Reproduce the entire listing word for word.

### Collected material
■ ■ ■ ■ ■

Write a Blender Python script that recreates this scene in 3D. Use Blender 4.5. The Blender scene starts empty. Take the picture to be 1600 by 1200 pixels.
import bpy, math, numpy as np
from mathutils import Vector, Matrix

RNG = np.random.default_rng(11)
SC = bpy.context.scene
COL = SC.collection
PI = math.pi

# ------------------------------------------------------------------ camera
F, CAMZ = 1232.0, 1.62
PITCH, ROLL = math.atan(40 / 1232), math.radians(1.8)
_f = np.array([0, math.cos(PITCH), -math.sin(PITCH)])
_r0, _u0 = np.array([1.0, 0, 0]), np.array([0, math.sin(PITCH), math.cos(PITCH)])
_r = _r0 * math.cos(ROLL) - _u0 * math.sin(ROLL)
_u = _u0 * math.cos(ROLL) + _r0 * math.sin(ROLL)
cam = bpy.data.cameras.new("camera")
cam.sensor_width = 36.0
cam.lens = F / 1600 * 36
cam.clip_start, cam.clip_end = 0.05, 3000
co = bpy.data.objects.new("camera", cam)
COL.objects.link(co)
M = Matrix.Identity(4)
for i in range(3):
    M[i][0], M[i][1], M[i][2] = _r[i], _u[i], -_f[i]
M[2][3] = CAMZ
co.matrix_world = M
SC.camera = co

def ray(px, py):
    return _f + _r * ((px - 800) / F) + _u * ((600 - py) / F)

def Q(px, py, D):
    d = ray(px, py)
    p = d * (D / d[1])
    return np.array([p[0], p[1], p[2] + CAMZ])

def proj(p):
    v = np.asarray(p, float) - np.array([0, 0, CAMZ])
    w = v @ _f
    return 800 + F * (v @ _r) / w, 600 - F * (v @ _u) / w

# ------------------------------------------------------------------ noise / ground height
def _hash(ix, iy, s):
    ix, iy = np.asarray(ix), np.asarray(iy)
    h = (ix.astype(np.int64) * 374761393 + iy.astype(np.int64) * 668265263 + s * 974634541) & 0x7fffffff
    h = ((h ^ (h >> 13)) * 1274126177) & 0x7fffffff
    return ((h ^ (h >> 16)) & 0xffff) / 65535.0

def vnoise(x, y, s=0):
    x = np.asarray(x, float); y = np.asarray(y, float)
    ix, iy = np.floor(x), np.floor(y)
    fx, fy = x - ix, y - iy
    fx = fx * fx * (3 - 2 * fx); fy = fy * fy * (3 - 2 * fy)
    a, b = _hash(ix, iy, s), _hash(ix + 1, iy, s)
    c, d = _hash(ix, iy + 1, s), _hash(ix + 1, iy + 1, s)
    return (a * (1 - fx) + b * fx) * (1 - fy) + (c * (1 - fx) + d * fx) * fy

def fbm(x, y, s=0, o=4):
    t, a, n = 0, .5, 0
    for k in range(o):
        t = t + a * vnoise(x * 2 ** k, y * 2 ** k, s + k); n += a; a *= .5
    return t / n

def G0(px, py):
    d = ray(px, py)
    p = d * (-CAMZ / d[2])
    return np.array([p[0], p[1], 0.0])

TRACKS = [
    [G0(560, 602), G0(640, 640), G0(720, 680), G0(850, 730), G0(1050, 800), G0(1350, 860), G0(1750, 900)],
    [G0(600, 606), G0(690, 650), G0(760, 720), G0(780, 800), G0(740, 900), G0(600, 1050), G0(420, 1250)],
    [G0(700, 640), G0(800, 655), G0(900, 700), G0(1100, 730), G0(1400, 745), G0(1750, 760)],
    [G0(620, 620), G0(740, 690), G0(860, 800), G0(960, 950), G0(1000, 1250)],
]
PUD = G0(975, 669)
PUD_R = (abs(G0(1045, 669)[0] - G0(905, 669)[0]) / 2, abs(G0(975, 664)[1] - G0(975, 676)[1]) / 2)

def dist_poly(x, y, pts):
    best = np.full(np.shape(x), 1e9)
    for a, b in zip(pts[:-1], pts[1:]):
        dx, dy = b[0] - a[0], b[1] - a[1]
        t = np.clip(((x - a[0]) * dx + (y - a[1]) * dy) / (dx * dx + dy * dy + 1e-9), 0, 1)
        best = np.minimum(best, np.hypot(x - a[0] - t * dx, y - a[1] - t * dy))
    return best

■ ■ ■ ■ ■

### Solution for this problem
Write a Blender Python script that recreates this scene in 3D. Use Blender 4.5. The Blender scene starts empty. Take the picture to be 1600 by 1200 pixels.
import bpy, math, numpy as np
from mathutils import Vector, Matrix

RNG = np.random.default_rng(11)
SC = bpy.context.scene
COL = SC.collection
PI = math.pi

# ------------------------------------------------------------------ camera
F, CAMZ = 1232.0, 1.62
PITCH, ROLL = math.atan(40 / 1232), math.radians(1.8)
_f = np.array([0, math.cos(PITCH), -math.sin(PITCH)])
_r0, _u0 = np.array([1.0, 0, 0]), np.array([0, math.sin(PITCH), math.cos(PITCH)])
_r = _r0 * math.cos(ROLL) - _u0 * math.sin(ROLL)
_u = _u0 * math.cos(ROLL) + _r0 * math.sin(ROLL)
cam = bpy.data.cameras.new("camera")
cam.sensor_width = 36.0
cam.lens = F / 1600 * 36
cam.clip_start, cam.clip_end = 0.05, 3000
co = bpy.data.objects.new("camera", cam)
COL.objects.link(co)
M = Matrix.Identity(4)
for i in range(3):
    M[i][0], M[i][1], M[i][2] = _r[i], _u[i], -_f[i]
M[2][3] = CAMZ
co.matrix_world = M
SC.camera = co

def ray(px, py):
    return _f + _r * ((px - 800) / F) + _u * ((600 - py) / F)

def Q(px, py, D):
    d = ray(px, py)
    p = d * (D / d[1])
    return np.array([p[0], p[1], p[2] + CAMZ])

def proj(p):
    v = np.asarray(p, float) - np.array([0, 0, CAMZ])
    w = v @ _f
    return 800 + F * (v @ _r) / w, 600 - F * (v @ _u) / w

# ------------------------------------------------------------------ noise / ground height
def _hash(ix, iy, s):
    ix, iy = np.asarray(ix), np.asarray(iy)
    h = (ix.astype(np.int64) * 374761393 + iy.astype(np.int64) * 668265263 + s * 974634541) & 0x7fffffff
    h = ((h ^ (h >> 13)) * 1274126177) & 0x7fffffff
    return ((h ^ (h >> 16)) & 0xffff) / 65535.0

def vnoise(x, y, s=0):
    x = np.asarray(x, float); y = np.asarray(y, float)
    ix, iy = np.floor(x), np.floor(y)
    fx, fy = x - ix, y - iy
    fx = fx * fx * (3 - 2 * fx); fy = fy * fy * (3 - 2 * fy)
    a, b = _hash(ix, iy, s), _hash(ix + 1, iy, s)
    c, d = _hash(ix, iy + 1, s), _hash(ix + 1, iy + 1, s)
    return (a * (1 - fx) + b * fx) * (1 - fy) + (c * (1 - fx) + d * fx) * fy

def fbm(x, y, s=0, o=4):
    t, a, n = 0, .5, 0
    for k in range(o):
        t = t + a * vnoise(x * 2 ** k, y * 2 ** k, s + k); n += a; a *= .5
    return t / n

def G0(px, py):
    d = ray(px, py)
    p = d * (-CAMZ / d[2])
    return np.array([p[0], p[1], 0.0])

TRACKS = [
    [G0(560, 602), G0(640, 640), G0(720, 680), G0(850, 730), G0(1050, 800), G0(1350, 860), G0(1750, 900)],
    [G0(600, 606), G0(690, 650), G0(760, 720), G0(780, 800), G0(740, 900), G0(600, 1050), G0(420, 1250)],
    [G0(700, 640), G0(800, 655), G0(900, 700), G0(1100, 730), G0(1400, 745), G0(1750, 760)],
    [G0(620, 620), G0(740, 690), G0(860, 800), G0(960, 950), G0(1000, 1250)],
]
PUD = G0(975, 669)
PUD_R = (abs(G0(1045, 669)[0] - G0(905, 669)[0]) / 2, abs(G0(975, 664)[1] - G0(975, 676)[1]) / 2)

def dist_poly(x, y, pts):
    best = np.full(np.shape(x), 1e9)
    for a, b in zip(pts[:-1], pts[1:]):
        dx, dy = b[0] - a[0], b[1] - a[1]
        t = np.clip(((x - a[0]) * dx + (y - a[1]) * dy) / (dx * dx + dy * dy + 1e-9), 0, 1)
        best = np.minimum(best, np.hypot(x - a[0] - t * dx, y - a[1] - t * dy))
    return best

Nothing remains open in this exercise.